# [DATA PROVIDED]
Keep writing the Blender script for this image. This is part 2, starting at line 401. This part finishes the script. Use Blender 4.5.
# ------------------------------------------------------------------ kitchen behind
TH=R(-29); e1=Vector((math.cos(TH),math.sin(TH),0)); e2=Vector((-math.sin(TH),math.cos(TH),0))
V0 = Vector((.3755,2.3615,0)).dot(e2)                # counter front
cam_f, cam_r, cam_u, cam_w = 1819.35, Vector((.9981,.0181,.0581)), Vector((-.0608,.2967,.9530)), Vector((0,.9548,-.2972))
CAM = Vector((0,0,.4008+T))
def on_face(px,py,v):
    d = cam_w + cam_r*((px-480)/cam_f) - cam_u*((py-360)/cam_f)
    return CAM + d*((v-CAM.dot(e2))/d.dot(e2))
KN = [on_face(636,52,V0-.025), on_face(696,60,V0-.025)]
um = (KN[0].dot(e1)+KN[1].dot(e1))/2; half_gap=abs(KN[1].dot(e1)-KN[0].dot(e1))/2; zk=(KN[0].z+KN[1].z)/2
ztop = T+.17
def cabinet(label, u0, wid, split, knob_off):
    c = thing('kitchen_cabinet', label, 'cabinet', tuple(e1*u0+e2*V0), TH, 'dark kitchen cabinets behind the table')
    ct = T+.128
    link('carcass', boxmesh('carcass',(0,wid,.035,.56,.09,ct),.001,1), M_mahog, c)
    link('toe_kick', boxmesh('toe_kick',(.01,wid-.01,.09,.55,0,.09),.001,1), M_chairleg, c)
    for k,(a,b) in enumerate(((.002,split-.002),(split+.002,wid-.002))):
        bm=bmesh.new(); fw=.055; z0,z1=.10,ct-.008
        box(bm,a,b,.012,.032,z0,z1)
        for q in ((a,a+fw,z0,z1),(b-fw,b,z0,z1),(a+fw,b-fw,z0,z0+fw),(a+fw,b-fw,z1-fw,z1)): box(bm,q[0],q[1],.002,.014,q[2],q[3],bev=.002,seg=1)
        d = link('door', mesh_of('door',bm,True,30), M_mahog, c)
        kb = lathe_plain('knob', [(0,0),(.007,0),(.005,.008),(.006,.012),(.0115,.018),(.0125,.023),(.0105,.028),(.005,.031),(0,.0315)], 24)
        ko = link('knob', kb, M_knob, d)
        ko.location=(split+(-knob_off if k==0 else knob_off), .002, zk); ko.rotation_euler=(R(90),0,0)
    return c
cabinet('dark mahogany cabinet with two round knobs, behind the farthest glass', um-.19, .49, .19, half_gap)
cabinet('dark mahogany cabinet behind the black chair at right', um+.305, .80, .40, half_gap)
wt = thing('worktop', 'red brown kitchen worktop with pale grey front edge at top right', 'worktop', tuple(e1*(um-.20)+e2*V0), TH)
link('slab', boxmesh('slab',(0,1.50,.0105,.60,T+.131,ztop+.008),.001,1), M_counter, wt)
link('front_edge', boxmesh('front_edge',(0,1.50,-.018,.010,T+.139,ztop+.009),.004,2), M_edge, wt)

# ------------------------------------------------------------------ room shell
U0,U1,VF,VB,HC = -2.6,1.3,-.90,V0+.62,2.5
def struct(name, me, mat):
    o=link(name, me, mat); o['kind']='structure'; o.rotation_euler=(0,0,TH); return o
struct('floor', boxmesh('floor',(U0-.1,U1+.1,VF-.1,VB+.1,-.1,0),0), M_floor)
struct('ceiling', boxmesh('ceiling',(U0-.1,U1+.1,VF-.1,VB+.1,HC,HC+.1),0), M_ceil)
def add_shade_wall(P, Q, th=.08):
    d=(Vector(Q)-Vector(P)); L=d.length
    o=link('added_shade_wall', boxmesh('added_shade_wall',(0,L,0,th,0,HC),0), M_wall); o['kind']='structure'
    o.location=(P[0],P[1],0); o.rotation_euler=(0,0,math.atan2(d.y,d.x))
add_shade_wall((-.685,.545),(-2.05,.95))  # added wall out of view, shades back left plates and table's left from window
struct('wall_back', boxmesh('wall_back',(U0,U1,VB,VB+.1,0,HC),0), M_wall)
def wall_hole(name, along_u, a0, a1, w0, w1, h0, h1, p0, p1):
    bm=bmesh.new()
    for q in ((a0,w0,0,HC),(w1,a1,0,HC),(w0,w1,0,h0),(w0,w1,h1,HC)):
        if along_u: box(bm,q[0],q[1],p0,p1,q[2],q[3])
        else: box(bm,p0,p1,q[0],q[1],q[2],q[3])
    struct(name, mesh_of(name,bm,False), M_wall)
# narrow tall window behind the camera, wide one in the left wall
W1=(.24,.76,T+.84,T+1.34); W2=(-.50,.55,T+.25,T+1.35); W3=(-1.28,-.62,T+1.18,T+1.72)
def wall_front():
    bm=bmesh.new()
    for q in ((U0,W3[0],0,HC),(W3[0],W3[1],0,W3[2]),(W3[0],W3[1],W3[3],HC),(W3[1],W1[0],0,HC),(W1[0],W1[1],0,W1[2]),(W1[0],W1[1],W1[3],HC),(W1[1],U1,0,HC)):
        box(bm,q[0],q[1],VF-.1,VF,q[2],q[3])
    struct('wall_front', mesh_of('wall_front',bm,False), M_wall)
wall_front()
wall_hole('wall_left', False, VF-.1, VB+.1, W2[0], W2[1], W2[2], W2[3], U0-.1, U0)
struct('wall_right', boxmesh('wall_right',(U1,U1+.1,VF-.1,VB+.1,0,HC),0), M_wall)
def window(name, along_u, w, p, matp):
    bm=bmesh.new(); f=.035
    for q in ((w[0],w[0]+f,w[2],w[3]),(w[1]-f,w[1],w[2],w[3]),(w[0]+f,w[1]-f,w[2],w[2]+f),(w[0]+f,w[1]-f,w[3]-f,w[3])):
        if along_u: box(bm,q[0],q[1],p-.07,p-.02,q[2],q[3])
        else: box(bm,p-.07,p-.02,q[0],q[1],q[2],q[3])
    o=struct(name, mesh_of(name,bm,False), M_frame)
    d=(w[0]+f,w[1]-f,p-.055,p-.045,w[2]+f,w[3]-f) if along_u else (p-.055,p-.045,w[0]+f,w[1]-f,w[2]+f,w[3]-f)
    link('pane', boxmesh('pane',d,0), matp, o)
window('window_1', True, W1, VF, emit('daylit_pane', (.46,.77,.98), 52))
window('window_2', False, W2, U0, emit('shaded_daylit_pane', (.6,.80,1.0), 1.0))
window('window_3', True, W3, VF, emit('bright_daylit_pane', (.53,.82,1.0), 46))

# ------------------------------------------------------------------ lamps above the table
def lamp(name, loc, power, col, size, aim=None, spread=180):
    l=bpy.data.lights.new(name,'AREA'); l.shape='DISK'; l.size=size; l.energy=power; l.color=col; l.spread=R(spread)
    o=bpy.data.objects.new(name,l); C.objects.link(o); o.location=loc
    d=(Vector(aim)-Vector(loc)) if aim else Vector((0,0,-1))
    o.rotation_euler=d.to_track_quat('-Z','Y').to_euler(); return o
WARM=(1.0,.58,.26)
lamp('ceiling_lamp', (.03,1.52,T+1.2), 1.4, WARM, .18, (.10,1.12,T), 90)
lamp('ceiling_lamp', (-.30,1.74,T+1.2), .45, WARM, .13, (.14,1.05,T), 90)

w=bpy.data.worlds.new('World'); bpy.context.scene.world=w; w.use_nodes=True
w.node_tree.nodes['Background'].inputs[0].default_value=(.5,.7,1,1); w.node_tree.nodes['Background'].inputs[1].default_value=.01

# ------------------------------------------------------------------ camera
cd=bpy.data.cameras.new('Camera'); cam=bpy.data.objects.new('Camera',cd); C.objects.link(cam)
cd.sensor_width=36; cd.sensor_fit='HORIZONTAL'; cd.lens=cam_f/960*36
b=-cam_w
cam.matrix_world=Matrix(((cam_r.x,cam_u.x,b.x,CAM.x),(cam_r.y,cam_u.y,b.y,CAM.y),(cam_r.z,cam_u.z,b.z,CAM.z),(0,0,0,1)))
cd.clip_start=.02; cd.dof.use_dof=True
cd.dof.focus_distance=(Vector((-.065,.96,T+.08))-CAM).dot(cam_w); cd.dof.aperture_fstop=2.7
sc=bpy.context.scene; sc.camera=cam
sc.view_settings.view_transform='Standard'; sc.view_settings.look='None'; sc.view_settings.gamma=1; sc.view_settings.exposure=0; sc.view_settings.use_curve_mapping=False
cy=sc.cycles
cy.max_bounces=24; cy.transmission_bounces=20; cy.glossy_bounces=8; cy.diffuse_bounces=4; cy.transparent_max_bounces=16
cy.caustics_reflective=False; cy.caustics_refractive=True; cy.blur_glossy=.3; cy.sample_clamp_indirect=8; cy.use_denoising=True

# [GIVEN REQUEST]
Copy each line in the data that holds the word "mahogany".

# [ANSWER TO THIS EXERCISE]
cabinet('dark mahogany cabinet with two round knobs, behind the farthest glass', um-.19, .49, .19, half_gap)
cabinet('dark mahogany cabinet behind the black chair at right', um+.305, .80, .40, half_gap)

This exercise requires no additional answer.